Weitere zwölf Stunden Busfahrt trennten uns nach diesem erfolgreichen Zwischenstopp Peninsula Valdez von Salta. Nun also waren wir endgültig im Norden des Landes angekommen und hatten für unseren „Abstecher“ nach Patagonien somit innerhalb eines Monats mehr als 6.000 Kilometer zurückgelegt. So langsam aber sicher bewegten wir uns in Richtung der bolivianischen Grenze. Zunächst einmal wollten wir uns jedoch noch einige Tage in diesem so riesigen und — vielleicht gerade deswegen – so vielfältigen Land aufhalten, das uns nicht zuletzt wegen des so tollen Menschenschlags und des weltberühmten Fleisches so ans Herz gewachsen ist.
So führte uns unser Weg am ersten Abend auch gleich in die nächste Parrilla, wo ein 30 Zentimeter langes Lomo einmal mehr für totale Genugtuung sorgen sollte…und zugleich das letzte mal!

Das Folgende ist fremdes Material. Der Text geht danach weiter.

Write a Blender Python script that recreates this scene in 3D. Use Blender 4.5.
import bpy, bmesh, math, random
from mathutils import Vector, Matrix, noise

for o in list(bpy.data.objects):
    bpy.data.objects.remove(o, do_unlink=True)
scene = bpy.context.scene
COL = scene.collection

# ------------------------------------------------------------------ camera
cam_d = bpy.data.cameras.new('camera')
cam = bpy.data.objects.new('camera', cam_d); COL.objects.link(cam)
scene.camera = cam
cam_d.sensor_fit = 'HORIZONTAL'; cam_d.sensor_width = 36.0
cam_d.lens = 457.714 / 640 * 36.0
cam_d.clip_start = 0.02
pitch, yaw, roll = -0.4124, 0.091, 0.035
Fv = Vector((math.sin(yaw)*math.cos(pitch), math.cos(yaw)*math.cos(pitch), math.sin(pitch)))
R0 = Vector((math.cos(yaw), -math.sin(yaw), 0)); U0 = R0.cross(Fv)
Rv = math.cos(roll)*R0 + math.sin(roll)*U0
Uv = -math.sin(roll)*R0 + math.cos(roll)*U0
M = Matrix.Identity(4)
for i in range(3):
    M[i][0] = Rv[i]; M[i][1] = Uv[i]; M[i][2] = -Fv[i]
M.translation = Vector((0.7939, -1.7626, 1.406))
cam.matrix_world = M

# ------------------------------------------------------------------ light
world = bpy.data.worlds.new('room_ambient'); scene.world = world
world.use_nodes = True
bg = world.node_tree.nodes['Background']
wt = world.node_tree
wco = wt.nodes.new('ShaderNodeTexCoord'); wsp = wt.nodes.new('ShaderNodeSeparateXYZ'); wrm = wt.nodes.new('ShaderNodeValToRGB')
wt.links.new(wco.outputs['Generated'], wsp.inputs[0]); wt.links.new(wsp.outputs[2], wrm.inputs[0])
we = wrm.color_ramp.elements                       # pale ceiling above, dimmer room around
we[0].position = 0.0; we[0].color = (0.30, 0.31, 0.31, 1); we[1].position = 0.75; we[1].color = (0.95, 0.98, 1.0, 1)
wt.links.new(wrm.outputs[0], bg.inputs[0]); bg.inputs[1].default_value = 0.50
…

Sowohl durch seine schönen offenen Plazas als auch durch ansprechende Kolonialarchitektur und die kleinen grünen, gemütlichen Straßenzüge und nächtliche Stadtbeleuchtung wusste Salta zu gefallen. Mit Eintritt der Dunkelheit machte sich eine feierliche Stimmung um die zahlreichen Kirchen der Stadt breit: Es war Gründonnerstag und die Osterfeiertage standen vor der Tür.
Wir entschieden uns dazu, einen Ausflug ins nahegelegene Cafayate zu machen, ein kleines Dorf am Rande einer beeindruckenden Schlucht, der „Quebrada de Cafayate“, die uns mit ihren abstrakten Sandsteinformationen und ihre unglaubliche Farbenvielfalt erwartete. Es war etwas, was wir bis dahin auf der Reise noch nicht gesehen hatten und stellte den totalen Kontrast zur patagonischen Gletscherlandschaft dar. Plötzlich standen wir inmitten einer Wüste, anstelle verschneiter Berggipfel prägten nun riesige Kakteen das Landschaftsbild. 50 Kilometer lang erstreckt sich die Schlucht, ein ehemaliges Flusstal, und birgt eine unerschöpfliche Vielfalt an Gesteinsformationen, die in jahrtausende langer Arbeit durch viel Wind und Regen von der Natur geschaffen wurden. An diesem Nachmittag waren wir mit einer Tour unterwegs, die es uns durch einige Spaziergänge ermöglichte, diese atemberaubende Szenerie von verschiedenen Aussichtspunkten zu genießen.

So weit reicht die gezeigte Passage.